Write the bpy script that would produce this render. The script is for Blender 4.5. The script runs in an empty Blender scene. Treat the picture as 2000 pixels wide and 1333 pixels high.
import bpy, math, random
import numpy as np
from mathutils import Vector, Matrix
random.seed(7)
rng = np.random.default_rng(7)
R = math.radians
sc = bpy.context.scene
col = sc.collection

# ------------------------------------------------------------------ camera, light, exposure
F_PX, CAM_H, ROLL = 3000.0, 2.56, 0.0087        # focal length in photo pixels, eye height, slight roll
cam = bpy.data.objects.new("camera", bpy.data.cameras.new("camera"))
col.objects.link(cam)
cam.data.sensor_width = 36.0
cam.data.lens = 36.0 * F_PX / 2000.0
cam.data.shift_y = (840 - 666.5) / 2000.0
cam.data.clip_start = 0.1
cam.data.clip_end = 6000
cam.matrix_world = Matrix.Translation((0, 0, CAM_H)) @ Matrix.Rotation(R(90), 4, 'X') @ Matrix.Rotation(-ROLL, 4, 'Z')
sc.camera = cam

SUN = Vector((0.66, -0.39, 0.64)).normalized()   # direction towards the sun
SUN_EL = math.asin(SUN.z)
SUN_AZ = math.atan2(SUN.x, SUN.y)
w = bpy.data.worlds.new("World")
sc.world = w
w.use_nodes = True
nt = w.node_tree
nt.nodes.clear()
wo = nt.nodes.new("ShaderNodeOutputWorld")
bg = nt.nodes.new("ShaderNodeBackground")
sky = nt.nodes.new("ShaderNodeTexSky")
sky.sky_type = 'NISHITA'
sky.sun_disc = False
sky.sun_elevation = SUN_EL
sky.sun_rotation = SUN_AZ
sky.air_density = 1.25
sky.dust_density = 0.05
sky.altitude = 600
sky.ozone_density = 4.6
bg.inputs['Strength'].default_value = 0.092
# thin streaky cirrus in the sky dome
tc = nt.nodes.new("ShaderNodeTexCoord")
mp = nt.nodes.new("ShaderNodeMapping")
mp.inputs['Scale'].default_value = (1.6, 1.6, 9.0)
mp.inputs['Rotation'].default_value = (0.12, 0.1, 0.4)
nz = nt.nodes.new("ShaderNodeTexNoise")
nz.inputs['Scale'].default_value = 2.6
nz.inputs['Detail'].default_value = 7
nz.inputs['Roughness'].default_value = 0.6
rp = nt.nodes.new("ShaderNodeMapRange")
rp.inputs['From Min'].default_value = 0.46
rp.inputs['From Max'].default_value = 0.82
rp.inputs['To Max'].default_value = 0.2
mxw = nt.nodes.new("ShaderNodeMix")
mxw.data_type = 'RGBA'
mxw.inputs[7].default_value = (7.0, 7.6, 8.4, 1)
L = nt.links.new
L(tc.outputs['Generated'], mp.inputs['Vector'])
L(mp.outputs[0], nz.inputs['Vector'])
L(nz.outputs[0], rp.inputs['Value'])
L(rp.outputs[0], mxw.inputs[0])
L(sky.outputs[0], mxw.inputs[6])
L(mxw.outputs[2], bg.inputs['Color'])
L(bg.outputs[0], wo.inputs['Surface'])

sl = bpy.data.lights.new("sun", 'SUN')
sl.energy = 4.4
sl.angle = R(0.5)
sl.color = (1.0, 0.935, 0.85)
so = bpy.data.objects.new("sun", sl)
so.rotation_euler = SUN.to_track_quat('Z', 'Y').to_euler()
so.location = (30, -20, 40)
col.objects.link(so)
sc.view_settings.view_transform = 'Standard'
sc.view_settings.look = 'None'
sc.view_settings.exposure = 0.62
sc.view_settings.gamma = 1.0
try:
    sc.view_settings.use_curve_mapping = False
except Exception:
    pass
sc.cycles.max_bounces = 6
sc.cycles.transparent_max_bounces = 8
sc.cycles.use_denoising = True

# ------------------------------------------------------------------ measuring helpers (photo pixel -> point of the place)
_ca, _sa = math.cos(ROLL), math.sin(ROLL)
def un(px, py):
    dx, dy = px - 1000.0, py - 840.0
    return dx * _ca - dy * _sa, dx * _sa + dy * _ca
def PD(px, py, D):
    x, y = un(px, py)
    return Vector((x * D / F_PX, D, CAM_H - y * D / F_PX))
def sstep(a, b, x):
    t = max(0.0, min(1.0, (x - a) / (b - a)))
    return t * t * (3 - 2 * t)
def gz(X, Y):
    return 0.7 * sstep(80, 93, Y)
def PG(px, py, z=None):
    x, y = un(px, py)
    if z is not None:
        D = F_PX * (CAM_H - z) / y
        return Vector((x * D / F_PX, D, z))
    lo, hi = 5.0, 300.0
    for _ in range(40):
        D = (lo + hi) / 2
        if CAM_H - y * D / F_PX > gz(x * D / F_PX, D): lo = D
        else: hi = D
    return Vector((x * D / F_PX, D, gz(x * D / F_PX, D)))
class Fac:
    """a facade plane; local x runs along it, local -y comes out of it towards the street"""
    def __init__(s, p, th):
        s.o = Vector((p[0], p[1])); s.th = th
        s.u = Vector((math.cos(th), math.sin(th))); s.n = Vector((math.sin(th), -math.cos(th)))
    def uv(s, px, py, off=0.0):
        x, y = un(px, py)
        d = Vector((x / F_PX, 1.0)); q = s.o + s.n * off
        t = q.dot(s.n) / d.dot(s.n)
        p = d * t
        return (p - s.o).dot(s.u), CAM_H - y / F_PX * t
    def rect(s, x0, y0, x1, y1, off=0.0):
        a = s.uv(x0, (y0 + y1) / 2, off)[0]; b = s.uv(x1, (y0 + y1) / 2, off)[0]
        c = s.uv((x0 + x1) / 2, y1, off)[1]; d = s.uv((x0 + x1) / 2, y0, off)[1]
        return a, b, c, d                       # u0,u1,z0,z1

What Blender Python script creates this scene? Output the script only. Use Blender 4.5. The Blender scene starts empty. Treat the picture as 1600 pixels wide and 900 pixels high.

------------------------------------

▸ **PROBLEM TO WORK ON**
Say, as a number only, how many lines of the data contain "runs".

▸ **RESULT OF THIS TASK**
2